• Set exercise
Up to and including the line that contains "wn.links.new(wb.outputs[0], wo.inputs[0])", repeat each line of the data exactly, starting from the first.

• Given data
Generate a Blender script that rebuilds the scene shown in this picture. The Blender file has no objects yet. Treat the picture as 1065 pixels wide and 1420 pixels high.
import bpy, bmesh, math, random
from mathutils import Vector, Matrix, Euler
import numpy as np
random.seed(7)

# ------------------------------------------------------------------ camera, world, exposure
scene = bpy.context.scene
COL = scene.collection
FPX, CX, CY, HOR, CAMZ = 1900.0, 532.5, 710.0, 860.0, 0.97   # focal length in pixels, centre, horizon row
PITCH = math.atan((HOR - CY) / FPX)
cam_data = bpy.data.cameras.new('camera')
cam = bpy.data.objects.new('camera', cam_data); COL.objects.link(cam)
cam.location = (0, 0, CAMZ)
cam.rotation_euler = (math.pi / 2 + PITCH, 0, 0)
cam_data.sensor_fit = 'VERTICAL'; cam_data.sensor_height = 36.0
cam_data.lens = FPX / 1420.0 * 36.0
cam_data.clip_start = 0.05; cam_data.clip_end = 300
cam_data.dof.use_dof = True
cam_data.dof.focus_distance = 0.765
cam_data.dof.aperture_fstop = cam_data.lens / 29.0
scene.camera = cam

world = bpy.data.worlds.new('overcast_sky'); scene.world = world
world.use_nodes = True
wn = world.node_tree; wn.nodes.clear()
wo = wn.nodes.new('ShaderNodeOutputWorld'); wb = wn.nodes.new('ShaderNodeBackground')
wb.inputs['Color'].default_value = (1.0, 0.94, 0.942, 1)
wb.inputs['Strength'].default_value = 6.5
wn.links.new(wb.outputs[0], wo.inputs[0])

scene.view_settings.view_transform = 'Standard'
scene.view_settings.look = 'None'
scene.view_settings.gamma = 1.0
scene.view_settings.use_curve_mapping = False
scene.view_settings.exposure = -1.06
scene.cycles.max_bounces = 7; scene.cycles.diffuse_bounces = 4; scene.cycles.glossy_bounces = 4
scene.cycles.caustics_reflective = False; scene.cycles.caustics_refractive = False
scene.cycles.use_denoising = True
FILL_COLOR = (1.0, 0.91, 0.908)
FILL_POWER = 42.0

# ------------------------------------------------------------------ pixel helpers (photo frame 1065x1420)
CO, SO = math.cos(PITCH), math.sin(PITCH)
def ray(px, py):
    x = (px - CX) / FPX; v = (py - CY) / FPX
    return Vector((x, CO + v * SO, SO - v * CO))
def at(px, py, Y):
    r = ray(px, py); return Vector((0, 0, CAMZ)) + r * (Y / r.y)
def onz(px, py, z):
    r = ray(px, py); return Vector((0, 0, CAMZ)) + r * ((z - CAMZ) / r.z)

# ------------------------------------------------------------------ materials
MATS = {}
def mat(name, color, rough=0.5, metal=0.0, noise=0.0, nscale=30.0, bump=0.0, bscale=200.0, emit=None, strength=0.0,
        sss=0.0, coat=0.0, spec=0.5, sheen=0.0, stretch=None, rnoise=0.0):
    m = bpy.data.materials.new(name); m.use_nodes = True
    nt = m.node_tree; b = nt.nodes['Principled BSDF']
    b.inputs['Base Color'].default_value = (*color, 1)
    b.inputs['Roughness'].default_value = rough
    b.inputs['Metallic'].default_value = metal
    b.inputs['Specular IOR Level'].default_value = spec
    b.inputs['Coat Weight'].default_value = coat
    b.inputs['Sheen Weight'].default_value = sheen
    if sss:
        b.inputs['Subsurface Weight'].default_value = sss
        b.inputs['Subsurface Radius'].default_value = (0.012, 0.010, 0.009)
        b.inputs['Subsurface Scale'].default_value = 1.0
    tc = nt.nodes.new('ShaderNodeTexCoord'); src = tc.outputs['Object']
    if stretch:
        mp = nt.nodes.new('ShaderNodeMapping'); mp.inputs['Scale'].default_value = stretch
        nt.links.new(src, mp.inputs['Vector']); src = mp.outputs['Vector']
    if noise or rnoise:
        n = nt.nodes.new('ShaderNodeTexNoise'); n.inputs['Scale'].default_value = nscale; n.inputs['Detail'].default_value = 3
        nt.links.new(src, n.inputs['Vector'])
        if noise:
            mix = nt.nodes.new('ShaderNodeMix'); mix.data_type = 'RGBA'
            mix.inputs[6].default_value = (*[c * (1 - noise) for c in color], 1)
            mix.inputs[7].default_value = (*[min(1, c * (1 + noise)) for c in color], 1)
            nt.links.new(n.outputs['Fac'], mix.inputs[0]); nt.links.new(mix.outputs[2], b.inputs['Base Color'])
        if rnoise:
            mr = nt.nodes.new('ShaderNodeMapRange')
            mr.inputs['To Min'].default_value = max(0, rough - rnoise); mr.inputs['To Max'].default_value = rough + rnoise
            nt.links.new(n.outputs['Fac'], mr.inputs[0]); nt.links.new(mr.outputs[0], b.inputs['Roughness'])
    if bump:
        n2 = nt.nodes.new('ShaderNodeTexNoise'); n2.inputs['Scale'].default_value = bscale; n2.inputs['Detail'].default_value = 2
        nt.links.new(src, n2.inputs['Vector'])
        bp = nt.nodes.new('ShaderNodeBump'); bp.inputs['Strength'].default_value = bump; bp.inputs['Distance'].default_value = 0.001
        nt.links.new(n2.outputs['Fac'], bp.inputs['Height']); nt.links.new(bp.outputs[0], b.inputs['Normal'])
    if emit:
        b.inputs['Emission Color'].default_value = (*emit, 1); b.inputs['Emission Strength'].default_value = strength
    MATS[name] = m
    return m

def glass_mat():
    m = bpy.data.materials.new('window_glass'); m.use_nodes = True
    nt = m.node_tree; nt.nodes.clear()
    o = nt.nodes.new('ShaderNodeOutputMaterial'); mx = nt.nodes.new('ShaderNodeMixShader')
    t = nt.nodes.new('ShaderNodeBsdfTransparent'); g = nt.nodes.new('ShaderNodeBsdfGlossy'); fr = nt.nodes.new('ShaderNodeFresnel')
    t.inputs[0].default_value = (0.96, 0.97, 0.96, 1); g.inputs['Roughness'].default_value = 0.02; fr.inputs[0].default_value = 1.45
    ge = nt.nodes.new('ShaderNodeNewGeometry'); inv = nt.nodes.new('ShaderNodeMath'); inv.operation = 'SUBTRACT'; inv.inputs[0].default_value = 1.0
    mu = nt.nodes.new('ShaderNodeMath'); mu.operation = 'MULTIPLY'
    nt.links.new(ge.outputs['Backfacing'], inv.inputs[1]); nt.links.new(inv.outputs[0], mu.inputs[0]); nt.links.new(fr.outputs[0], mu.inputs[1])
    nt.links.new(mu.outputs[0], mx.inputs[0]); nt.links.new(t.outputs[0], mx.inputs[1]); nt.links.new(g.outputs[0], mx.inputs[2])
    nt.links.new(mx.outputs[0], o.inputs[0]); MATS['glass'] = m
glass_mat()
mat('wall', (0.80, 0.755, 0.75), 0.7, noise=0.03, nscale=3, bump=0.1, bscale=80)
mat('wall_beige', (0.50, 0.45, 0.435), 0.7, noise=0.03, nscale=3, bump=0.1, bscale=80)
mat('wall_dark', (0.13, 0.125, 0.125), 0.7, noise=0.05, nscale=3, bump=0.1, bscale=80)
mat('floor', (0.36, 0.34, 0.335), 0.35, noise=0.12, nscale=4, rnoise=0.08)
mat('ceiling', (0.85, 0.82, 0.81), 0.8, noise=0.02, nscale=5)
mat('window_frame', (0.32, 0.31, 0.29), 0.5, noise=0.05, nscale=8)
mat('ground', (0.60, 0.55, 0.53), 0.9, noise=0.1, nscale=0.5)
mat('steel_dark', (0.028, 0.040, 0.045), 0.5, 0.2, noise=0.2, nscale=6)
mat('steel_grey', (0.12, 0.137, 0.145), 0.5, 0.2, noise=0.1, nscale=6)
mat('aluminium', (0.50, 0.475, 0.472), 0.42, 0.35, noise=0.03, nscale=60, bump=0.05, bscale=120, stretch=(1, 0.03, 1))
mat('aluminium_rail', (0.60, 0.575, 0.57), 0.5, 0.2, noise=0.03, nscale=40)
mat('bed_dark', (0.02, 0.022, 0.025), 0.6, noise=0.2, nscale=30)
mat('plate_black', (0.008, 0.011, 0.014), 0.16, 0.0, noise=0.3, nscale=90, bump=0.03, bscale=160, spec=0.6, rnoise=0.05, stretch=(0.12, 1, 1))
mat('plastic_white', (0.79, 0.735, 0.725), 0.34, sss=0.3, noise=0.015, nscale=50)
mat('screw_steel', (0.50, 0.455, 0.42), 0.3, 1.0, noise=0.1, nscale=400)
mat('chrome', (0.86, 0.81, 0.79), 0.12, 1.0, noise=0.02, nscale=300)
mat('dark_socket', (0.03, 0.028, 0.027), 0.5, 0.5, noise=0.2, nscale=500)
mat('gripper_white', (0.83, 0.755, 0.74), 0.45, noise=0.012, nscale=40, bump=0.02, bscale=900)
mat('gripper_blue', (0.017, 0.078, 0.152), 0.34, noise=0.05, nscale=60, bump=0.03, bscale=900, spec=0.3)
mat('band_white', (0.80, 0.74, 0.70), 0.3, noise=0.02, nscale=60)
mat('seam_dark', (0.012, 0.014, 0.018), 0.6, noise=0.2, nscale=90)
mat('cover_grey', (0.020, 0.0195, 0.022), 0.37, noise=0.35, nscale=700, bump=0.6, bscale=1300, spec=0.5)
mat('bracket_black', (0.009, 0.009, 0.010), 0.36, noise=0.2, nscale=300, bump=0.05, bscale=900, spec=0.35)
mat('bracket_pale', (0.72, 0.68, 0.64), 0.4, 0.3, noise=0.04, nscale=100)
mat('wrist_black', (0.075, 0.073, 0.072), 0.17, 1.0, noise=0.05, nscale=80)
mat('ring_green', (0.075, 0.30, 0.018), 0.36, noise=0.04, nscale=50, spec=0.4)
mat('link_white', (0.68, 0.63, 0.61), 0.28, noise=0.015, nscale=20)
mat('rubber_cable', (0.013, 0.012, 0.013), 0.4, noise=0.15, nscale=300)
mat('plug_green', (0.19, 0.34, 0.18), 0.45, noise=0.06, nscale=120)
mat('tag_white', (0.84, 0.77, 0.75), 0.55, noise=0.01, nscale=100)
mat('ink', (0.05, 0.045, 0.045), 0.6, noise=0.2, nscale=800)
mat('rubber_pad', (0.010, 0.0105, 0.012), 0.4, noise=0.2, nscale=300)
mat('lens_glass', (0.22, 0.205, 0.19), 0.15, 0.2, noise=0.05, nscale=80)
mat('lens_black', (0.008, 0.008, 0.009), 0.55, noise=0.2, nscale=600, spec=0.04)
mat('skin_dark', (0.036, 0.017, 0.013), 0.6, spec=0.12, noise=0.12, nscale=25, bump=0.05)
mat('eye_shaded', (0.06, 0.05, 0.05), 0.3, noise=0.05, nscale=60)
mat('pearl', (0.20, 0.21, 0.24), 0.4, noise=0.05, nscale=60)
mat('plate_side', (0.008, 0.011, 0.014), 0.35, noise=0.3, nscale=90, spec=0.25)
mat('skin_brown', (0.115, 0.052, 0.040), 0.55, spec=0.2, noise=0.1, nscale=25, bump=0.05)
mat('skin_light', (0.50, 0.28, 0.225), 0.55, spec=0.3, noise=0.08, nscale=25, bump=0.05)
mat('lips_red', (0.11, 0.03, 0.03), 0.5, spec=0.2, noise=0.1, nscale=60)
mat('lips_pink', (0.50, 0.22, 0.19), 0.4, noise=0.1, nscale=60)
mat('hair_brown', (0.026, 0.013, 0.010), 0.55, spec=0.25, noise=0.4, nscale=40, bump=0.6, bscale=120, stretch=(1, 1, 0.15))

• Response
Generate a Blender script that rebuilds the scene shown in this picture. The Blender file has no objects yet. Treat the picture as 1065 pixels wide and 1420 pixels high.
import bpy, bmesh, math, random
from mathutils import Vector, Matrix, Euler
import numpy as np
random.seed(7)

# ------------------------------------------------------------------ camera, world, exposure
scene = bpy.context.scene
COL = scene.collection
FPX, CX, CY, HOR, CAMZ = 1900.0, 532.5, 710.0, 860.0, 0.97   # focal length in pixels, centre, horizon row
PITCH = math.atan((HOR - CY) / FPX)
cam_data = bpy.data.cameras.new('camera')
cam = bpy.data.objects.new('camera', cam_data); COL.objects.link(cam)
cam.location = (0, 0, CAMZ)
cam.rotation_euler = (math.pi / 2 + PITCH, 0, 0)
cam_data.sensor_fit = 'VERTICAL'; cam_data.sensor_height = 36.0
cam_data.lens = FPX / 1420.0 * 36.0
cam_data.clip_start = 0.05; cam_data.clip_end = 300
cam_data.dof.use_dof = True
cam_data.dof.focus_distance = 0.765
cam_data.dof.aperture_fstop = cam_data.lens / 29.0
scene.camera = cam

world = bpy.data.worlds.new('overcast_sky'); scene.world = world
world.use_nodes = True
wn = world.node_tree; wn.nodes.clear()
wo = wn.nodes.new('ShaderNodeOutputWorld'); wb = wn.nodes.new('ShaderNodeBackground')
wb.inputs['Color'].default_value = (1.0, 0.94, 0.942, 1)
wb.inputs['Strength'].default_value = 6.5
wn.links.new(wb.outputs[0], wo.inputs[0])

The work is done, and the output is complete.